Unlike the famous predecessor, LGOP2 does not offer various levels of 'naughtiness'. Not that it really matters, since the expliciteness of the suggested sexual scenes can only be considered so by prudish American standards anyway. Zeke's gas station is populated by his employees, exclusively young, female, brain-damaged 'bimbos' who are mostly seen in suggestive poses (bent over the hood of a car…), one or two conversations have an icon showing a screw appearing, but the following text is really nothing to blush about. To be honest, Barth's path is much funnier in this respect as it alludes to the science fiction cliché of tentacled aliens groping humans… but as it turns out (at least in this case), without any bad or even remotely sexual intentions.

Although released under the Infocom label, you should not expect anything close to the experience of an actual game of that company, which had been shut down by Activision in the late 80s already. Although in central moments, significant amounts of text is used for expository plot development, the game is solidly built around a purely graphical (but quality-wise strangely inconsistent) environment. In fact, LGOP2 attempts to break new technical ground by including fully recorded dialogue. This did not become common until the advent of the CD-ROM about two years later. One major remnant of the text adventure era can still be found, though: The environment is shown in first-person-perspective and the protagonist's movements are controlled through discrete steps into the four cardinal compass directions.

So the player is walking around the small city, meeting and talking to people, picking up items and clues and sometimes (rarely, in fact) using them to progress. The puzzles turn out to be a major blow. The game is almost completely a locked door affair: Almost all progress in the plot (and therefore the game) is governed by simply finding a way to get into some previously inaccessible locations. This is hardly imaginative puzzle design. Second, while the first episode (the action set in the city) is understandably short, the game is already almost over when we arrive at Planet X: While any sane player would expect the actual game to really only begin here, the disappointment is all the greater when it then all ends so suddenly.

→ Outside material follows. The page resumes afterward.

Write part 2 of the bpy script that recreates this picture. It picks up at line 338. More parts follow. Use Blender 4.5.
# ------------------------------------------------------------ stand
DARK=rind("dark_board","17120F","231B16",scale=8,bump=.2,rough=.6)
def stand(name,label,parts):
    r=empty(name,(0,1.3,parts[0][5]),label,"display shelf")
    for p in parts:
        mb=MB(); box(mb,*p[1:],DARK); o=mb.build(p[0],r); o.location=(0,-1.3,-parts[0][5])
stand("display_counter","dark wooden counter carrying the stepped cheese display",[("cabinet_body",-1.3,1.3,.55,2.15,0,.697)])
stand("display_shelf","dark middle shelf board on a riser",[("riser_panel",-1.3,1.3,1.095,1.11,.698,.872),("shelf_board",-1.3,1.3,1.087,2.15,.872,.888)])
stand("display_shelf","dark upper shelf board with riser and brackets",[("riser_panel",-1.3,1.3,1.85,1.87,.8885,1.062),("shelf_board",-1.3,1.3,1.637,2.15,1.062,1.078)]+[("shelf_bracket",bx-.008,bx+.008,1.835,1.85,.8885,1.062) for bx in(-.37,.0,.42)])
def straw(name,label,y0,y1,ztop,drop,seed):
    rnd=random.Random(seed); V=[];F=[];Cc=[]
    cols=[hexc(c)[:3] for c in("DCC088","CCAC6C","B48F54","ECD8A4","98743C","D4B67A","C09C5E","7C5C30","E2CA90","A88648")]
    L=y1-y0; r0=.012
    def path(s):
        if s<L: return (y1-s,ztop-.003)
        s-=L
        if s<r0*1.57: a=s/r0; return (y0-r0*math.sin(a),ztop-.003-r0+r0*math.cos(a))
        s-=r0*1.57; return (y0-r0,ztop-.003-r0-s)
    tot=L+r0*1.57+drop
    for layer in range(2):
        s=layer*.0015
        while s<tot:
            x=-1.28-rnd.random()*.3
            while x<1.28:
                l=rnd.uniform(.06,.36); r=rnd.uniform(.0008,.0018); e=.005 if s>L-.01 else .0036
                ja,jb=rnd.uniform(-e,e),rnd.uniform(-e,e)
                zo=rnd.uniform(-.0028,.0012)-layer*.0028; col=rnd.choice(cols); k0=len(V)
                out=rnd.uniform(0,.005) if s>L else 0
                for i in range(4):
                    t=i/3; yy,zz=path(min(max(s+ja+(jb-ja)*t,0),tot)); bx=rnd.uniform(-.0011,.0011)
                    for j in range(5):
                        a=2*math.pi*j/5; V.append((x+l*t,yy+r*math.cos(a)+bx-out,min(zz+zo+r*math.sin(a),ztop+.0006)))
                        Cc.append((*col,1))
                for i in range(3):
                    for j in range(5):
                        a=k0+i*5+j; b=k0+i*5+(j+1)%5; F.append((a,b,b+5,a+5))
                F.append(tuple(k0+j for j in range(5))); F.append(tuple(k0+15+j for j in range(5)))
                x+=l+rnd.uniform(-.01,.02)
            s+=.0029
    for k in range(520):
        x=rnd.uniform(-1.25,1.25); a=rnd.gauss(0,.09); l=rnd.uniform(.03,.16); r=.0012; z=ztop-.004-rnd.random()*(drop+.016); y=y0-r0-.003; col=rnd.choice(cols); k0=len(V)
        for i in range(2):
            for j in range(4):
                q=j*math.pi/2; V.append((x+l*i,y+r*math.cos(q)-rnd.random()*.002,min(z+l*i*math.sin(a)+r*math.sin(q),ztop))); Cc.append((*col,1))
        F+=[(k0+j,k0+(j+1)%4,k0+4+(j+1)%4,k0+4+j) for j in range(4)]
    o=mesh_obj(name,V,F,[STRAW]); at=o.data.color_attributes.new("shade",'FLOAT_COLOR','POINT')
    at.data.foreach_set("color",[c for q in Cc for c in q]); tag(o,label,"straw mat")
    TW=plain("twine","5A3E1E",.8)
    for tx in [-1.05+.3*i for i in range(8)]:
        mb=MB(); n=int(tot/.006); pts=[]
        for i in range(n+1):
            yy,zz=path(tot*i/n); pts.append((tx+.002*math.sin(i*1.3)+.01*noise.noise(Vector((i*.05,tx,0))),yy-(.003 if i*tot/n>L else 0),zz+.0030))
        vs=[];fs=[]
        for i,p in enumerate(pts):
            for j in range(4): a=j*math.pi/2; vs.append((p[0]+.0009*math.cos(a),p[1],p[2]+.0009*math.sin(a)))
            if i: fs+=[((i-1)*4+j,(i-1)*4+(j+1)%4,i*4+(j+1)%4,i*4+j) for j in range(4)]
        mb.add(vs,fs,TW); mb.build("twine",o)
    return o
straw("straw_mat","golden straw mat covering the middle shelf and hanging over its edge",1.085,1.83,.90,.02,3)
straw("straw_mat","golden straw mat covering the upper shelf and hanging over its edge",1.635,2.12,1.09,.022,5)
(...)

Similarly, while mildly amusing at times and the 1950s b-movie elements definitely being present in places, the humour is not quite there as far as real laughs go. The small town found in It Came From the Desert, a game even referenced in LGOP2, is much more fleshed out and therefore believable both as far as an impression of actual life and the humorous stabs at the science fiction genre go. The gas station and its (wo)manning gives the distinct impression of a concept demo rather than any sort of final design choice. And Planet X, it can't be said often enough, is devoid of anything at all.

On the whole, LGOP2 is at least somewhat entertaining, but it's really not a game which is worth a regular price. If anything showed Infocom was finally dead and buried forever, this game was it. It also showed that reusing the old Infocom properties, although they still had a considerable following, would need further re-thinking. The much more successful Zork relaunch a year later would show that this could work if done right.